Writing about the quirks, hardships and victories of being married to a successful athlete has helped me navigate through the years of liminality. And I hope, along the way, my words have helped some of you in similar situations. I even gave running a good old try for myself. In fact, I actually grew to love the sport in the interim between gasping for sweet oxygen after completing 2 miles and getting injured after a 25K race.. And still, in retrospect I see that diving into the world of endurance athletics was just another stab in the dark in trying to find my sense of self.
So now it’s time to figure out who Steph is, again.
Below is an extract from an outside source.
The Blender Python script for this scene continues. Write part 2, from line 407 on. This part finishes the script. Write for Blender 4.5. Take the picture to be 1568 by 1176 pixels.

Not as a wife or mother, but just me. My babies are growing. I would never take back a minute of watching them learn- from the moment their wrinkled little hands grasped my index finger with intention, to the first drawing sketched in obtuse circles and displayed proudly as fine art, to first loves and skinned knees.
You are their whole world, but only fleetingly. Even with an 8 year old I can see how children slowly grow away from your epicenter and into their own beings. And while I don’t want to miss a moment- I feel like I need to do the same. I need to pry my helicopter-esque mothering hands from their growing little souls and give them some space- for their sake and mine. I’m beginning to realize that in a lot of ways, I give myself too much credit as a mother. At the end of the day, I think I need them more than they need me. Motherhood is a treacherously hard, yet straightforward identity to claim. I think it’s just not all of me.
I’m glad I was there for it all- good and bad- and will continue to be present. But I’m slowly realizing that I can have it all- myself, my husband and my kids. Three separate entities that are intrinsically enmeshed but still absolutely distinct. I just haven’t quite figured out how, yet.
So goodbye, at least from this medium. I’m off to write a book and love my babies and my husband and figure out who I am. It’s time. Nothing will ever be as important as my family. Ever. But there are other things out there for me, too. And that’s okay. That’s okay.